▶ [Recorded information]:
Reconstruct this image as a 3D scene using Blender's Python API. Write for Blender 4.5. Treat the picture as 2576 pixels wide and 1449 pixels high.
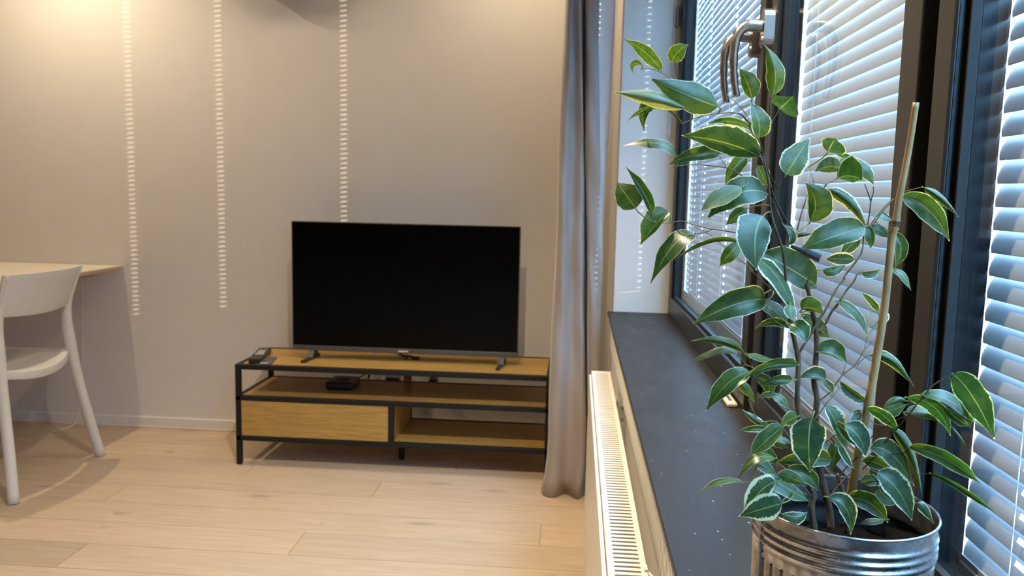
import bpy, bmesh, math, random
from mathutils import Vector, Matrix
random.seed(7)
for o in list(bpy.data.objects): bpy.data.objects.remove(o, do_unlink=True)
S = bpy.context.scene
COL = S.collection
PI = math.pi

# ------------------------------------------------------------------ camera, sky, lights, exposure
cam_d = bpy.data.cameras.new('camera'); cam = bpy.data.objects.new('camera', cam_d); COL.objects.link(cam)
R = [[0.996562, 0.080026, 0.02143], [0.030538, -0.114384, -0.992967], [-0.077012, 0.990208, -0.116435]]
FPX = 2034.1
m = Matrix(((R[0][0], -R[1][0], -R[2][0], 0), (R[0][1], -R[1][1], -R[2][1], 0), (R[0][2], -R[1][2], -R[2][2], 1.10), (0, 0, 0, 1)))
cam.matrix_world = m
cam_d.sensor_fit = 'HORIZONTAL'; cam_d.sensor_width = 36.0
cam_d.lens = FPX/2576*36.0
cam_d.clip_start = 0.02; cam_d.clip_end = 60
cam_d.dof.use_dof = True; cam_d.dof.focus_distance = 0.80; cam_d.dof.aperture_fstop = 14.0
S.camera = cam

w = bpy.data.worlds.new('sky'); S.world = w; w.use_nodes = True
wn = w.node_tree; wn.nodes.clear()
bg = wn.nodes.new('ShaderNodeBackground'); wo = wn.nodes.new('ShaderNodeOutputWorld')
bg.inputs[0].default_value = (0.30, 0.60, 1.0, 1); bg.inputs[1].default_value = 46
wn.links.new(bg.outputs[0], wo.inputs[0])

def lamp(name, kind, loc, energy, color, **kw):
    d = bpy.data.lights.new(name, kind); d.energy = energy; d.color = color
    for k, v in kw.items(): setattr(d, k, v)
    o = bpy.data.objects.new(name, d); COL.objects.link(o); o.location = loc
    return o
# low sun, shining in along the window wall
sd = Vector((-1.4, 1.0, -math.hypot(1.4, 1.0)*math.tan(math.radians(5.5)))).normalized()
sun = lamp('sun', 'SUN', (3, -3, 3), 6.0, (1.0, 0.90, 0.74), angle=math.radians(0.2))
sun.rotation_euler = sd.to_track_quat('-Z', 'Y').to_euler()
WARM = (1.0, 0.82, 0.57)
SP = dict(spot_size=math.radians(150), spot_blend=0.9)
NP = dict(spot_size=math.radians(128), spot_blend=1.0)
lamp('downlight', 'SPOT', (-2.17, 2.97, 2.44), 64, WARM, shadow_soft_size=0.012, **SP)
lamp('downlight', 'SPOT', (-1.22, 2.97, 2.44), 23, WARM, shadow_soft_size=0.22, **SP)
lamp('downlight', 'SPOT', (-0.27, 3.08, 2.44), 37, WARM, shadow_soft_size=0.05, **SP)
lamp('downlight', 'SPOT', (-0.30, 1.25, 2.44), 245, WARM, shadow_soft_size=0.015, **NP)
lamp('downlight', 'SPOT', (-2.17, -0.40, 2.44), 28, WARM, shadow_soft_size=0.05, **NP)
lamp('downlight', 'SPOT', (-0.60, -0.80, 2.44), 37, WARM, shadow_soft_size=0.05, **NP)

S.view_settings.view_transform = 'Standard'
try: S.view_settings.look = 'None'
except Exception: pass
S.view_settings.exposure = 0.0; S.view_settings.gamma = 1.0
S.view_settings.use_curve_mapping = False
S.cycles.max_bounces = 14; S.cycles.diffuse_bounces = 7; S.cycles.transparent_max_bounces = 24
S.cycles.sample_clamp_indirect = 6.0
S.cycles.caustics_reflective = False; S.cycles.caustics_refractive = False

# ------------------------------------------------------------------ materials
class NT:
    def __init__(s, name):
        s.m = bpy.data.materials.new(name); s.m.use_nodes = True
        s.n = s.m.node_tree; s.b = s.n.nodes['Principled BSDF']; s.out = s.n.nodes['Material Output']
    def add(s, t, **kw):
        x = s.n.nodes.new(t)
        for k, v in kw.items(): setattr(x, k, v)
        return x
    def link(s, a, b): s.n.links.new(a, b)
    def ramp(s, fac, stops):
        r = s.add('ShaderNodeValToRGB'); e = r.color_ramp.elements
        while len(e) < len(stops): e.new(0.5)
        for i, (p, c) in enumerate(stops):
            e[i].position = p; e[i].color = (*c, 1) if len(c) == 3 else c
        s.link(fac, r.inputs[0]); return r.outputs[0]
    def noise(s, vec, scale, detail=3.0, rough=0.5):
        x = s.add('ShaderNodeTexNoise'); x.inputs['Scale'].default_value = scale
        x.inputs['Detail'].default_value = detail; x.inputs['Roughness'].default_value = rough
        if vec is not None: s.link(vec, x.inputs['Vector'])
        return x.outputs['Fac']
    def mix(s, fac, a, b, mode='MIX'):
        x = s.add('ShaderNodeMix', data_type='RGBA', blend_type=mode)
        for i, v in ((0, fac), (6, a), (7, b)):
            if hasattr(v, 'links'): s.link(v, x.inputs[i])
            elif i == 0: x.inputs[0].default_value = v
            else: x.inputs[i].default_value = (*v, 1)
        return x.outputs[2]
    def math(s, op, a, b=None):
        x = s.add('ShaderNodeMath', operation=op)
        for i, v in ((0, a), (1, b)):
            if v is None: continue
            if hasattr(v, 'links'): s.link(v, x.inputs[i])
            else: x.inputs[i].default_value = v
        return x.outputs[0]
    def coord(s, kind='Object', scale=(1, 1, 1)):
        t = s.add('ShaderNodeTexCoord'); mp = s.add('ShaderNodeMapping'); mp.inputs['Scale'].default_value = scale
        s.link(t.outputs[kind], mp.inputs['Vector']); return mp.outputs[0]
    def pos(s, scale=(1, 1, 1)):
        t = s.add('ShaderNodeNewGeometry'); mp = s.add('ShaderNodeMapping'); mp.inputs['Scale'].default_value = scale
        s.link(t.outputs['Position'], mp.inputs['Vector']); return mp.outputs[0]
    def bump(s, h, strength=0.2, dist=0.002):
        x = s.add('ShaderNodeBump'); x.inputs['Strength'].default_value = strength; x.inputs['Distance'].default_value = dist
        s.link(h, x.inputs['Height']); s.link(x.outputs[0], s.b.inputs['Normal'])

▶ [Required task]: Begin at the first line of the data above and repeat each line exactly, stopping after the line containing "S.camera = cam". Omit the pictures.

▶ [Solution for this problem]:
Reconstruct this image as a 3D scene using Blender's Python API. Write for Blender 4.5. Treat the picture as 2576 pixels wide and 1449 pixels high.
import bpy, bmesh, math, random
from mathutils import Vector, Matrix
random.seed(7)
for o in list(bpy.data.objects): bpy.data.objects.remove(o, do_unlink=True)
S = bpy.context.scene
COL = S.collection
PI = math.pi

# ------------------------------------------------------------------ camera, sky, lights, exposure
cam_d = bpy.data.cameras.new('camera'); cam = bpy.data.objects.new('camera', cam_d); COL.objects.link(cam)
R = [[0.996562, 0.080026, 0.02143], [0.030538, -0.114384, -0.992967], [-0.077012, 0.990208, -0.116435]]
FPX = 2034.1
m = Matrix(((R[0][0], -R[1][0], -R[2][0], 0), (R[0][1], -R[1][1], -R[2][1], 0), (R[0][2], -R[1][2], -R[2][2], 1.10), (0, 0, 0, 1)))
cam.matrix_world = m
cam_d.sensor_fit = 'HORIZONTAL'; cam_d.sensor_width = 36.0
cam_d.lens = FPX/2576*36.0
cam_d.clip_start = 0.02; cam_d.clip_end = 60
cam_d.dof.use_dof = True; cam_d.dof.focus_distance = 0.80; cam_d.dof.aperture_fstop = 14.0
S.camera = cam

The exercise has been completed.